I must admit that at first, I took my friends for granted, assumed that we will always be friends. I also assumed that friends are supposed to have your best interests at heart, until you find a new friend who totally changes your view and shows you how you have been getting a raw deal.

In my many years of doing biz, I have learned that not all friends support you when you are struggling and even you you find your footing and are doing well, they will not be happy. But there are also others who will be happy for you and will support you any way they can.

There will always be two types:

They will not support your business/cause

I am the kind who has always had a side hassle but I had a friend who will gladly go to a shop at the main outlet instead of buying from you. For instance, they know you resell a certain product but would rather go directly to the main shop even though the cost is the same, just to make sure you don’t earn that commission.

Then there are others who will gladly pay cash when they go to those shops/outlets but when its you, they want to pay by installments. Usually you will say yes because you need the money, but if you say no, they go directly and pay cash. Why now?

Someone will argue that maybe the main shop gives guarantee but even if the factors are held constant, there are some who would rather not help you out or just give you that business.

The ones who exceed your expectations

I was humbled the other day by a friend, who saw an opportunity that I had passed because I thought it was hard to meet the requirements. It was a tender that was long and tedious. She explained to me how we could go about it and she was willing to help, and she did.

I was overawed by how she went out of her way to rope in her friends who had done this before and had them help me out with the documentations. If you have ever heard of someone going out of their way, she did and she reminded me the true meaning of friendship; when people dig deep, spend their time or call in favors for you and maybe you have not done something of that magnitude for them.

Her story made me realize how nice it is to make new friends and see what they can offer, its easy to get more than you expected but be ready to reciprocate the best way you can.

We will debate whether friends can truly be supportive in our businesses, I have learned that if someone is a true friend, you can do joint business or complementary and still find a way to tell them when the idea sucks.

The best thing is that when people know you and your strengths and weaknesses, sharing your plans can be enriching because they can point out when you are ahead of yourself or right on track.
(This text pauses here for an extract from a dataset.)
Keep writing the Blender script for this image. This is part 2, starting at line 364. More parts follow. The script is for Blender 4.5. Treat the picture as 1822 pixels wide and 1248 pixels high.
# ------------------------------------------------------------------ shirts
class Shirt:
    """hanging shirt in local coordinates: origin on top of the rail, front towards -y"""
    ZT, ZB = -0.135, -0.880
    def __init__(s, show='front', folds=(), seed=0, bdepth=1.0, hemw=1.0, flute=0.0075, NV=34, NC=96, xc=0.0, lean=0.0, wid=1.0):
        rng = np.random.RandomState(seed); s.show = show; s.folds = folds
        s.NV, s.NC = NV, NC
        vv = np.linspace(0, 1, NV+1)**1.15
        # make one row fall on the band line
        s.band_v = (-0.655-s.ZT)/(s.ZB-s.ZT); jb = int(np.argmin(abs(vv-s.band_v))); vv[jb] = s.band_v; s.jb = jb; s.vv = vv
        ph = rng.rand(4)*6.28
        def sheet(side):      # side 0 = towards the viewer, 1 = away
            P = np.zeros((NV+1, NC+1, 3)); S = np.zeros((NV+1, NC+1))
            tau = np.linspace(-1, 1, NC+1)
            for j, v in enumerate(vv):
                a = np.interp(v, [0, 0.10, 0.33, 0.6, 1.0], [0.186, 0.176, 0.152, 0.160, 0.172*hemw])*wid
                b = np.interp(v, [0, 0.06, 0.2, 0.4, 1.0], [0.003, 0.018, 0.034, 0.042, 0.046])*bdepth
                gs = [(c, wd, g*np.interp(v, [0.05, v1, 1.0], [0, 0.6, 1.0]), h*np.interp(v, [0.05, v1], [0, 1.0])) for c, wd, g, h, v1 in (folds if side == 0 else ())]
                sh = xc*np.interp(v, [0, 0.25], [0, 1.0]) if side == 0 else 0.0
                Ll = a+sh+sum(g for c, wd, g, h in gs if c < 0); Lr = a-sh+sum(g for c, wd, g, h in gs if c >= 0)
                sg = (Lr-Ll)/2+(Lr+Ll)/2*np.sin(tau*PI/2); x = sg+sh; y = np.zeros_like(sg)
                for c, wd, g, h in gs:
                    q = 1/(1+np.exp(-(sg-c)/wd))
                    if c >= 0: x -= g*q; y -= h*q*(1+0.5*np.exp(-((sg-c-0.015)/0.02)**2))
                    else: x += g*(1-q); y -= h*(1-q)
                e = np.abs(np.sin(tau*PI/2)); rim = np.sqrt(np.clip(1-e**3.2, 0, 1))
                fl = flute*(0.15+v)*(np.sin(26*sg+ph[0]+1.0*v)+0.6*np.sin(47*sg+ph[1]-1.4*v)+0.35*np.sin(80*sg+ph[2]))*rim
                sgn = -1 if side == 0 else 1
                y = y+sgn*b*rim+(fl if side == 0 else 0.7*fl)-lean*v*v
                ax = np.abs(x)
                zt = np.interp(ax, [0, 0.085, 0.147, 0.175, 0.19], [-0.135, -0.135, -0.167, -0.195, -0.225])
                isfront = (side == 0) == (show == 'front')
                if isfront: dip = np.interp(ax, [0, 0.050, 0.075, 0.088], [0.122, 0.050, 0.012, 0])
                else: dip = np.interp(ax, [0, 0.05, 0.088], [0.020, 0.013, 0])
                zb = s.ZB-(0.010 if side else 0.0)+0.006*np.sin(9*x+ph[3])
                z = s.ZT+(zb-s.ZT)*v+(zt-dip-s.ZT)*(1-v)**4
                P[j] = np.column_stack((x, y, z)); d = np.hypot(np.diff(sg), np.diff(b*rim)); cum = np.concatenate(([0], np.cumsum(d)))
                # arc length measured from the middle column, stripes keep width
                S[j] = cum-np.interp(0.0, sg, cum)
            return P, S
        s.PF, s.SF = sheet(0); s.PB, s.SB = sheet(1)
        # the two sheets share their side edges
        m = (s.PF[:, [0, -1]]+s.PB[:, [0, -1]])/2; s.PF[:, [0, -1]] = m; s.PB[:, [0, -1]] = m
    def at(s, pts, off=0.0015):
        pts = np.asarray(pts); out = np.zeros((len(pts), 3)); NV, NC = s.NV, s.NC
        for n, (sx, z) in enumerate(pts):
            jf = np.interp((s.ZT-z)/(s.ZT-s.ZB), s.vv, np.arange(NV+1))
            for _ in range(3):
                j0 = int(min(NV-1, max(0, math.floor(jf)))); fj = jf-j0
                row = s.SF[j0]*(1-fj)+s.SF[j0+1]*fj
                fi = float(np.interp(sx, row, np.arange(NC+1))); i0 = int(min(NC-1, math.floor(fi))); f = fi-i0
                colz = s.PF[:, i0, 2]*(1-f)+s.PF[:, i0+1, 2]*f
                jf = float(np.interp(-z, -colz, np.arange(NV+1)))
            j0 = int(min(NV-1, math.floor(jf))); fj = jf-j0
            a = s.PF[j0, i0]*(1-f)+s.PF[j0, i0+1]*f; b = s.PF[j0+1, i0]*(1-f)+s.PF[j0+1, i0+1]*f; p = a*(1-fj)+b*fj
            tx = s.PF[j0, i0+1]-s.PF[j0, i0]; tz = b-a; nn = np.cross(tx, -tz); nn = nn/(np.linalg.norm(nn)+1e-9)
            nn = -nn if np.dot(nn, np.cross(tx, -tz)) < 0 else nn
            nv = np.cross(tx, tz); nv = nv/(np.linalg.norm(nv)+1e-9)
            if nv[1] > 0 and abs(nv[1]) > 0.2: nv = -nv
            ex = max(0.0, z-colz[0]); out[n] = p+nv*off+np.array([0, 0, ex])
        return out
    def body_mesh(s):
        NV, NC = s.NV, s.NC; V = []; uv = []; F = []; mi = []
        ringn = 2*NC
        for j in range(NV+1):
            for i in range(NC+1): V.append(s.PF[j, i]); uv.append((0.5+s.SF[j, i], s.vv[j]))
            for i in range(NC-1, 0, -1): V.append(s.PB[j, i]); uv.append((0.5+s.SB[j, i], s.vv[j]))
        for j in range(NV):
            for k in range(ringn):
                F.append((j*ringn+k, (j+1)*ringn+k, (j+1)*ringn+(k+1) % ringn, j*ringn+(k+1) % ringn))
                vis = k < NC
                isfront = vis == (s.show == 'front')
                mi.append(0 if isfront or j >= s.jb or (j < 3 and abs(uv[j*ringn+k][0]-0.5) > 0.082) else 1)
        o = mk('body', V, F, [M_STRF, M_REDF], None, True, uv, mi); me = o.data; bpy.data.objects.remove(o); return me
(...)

They will also appreciate that you can ignore their counsel and still remain friends.

I have learned a few things about friends and I think its good to take a time out in your friendship, rotate or change completely and get a new set of friends. I now know that friendships can run their course and after sometime, you lack anything in common.

But whats the easiest way to lose a friend? I have experienced one major one- class….

When you are of same status/class

The issue of class or status in society is debatable but there are friends who will dump you because they have moved a class up and you don’t seem to be moving as fast. When you were both poor and eating from “funny” joints, you were close friends, when the person gets money and can afford Java or some exotic lunch everyday, then you are no longer friends and that’s when the joints you used to frequent become funny.

There are some, where your friendship is tight when you are both single but as soon as they get hitched, they go under and when that union goes south, that’s when calls start coming in, which makes you wonder, why are we friends.

One thing that I have always insisted is staying close to who I am; if having an idle two minute chat or saying hello to the watchman makes me shao, shagsmundu or of a lower class, I think that’s ok. I like to imagine everybody has the ability to bail you out in certain circumstances, it could be that idler at the bus stop who will see you going home late one day and decide to give you a push or at least his presence will make the muggers keep off or it could be that tout you say hi to who will let you get away when you have no 10 bob or will notice you when you have a puncture on that route and looking stranded/or in a rush to a meeting or something. Ok, am digressing too much. The point is, I have learned that people will diss you because of who you associate with.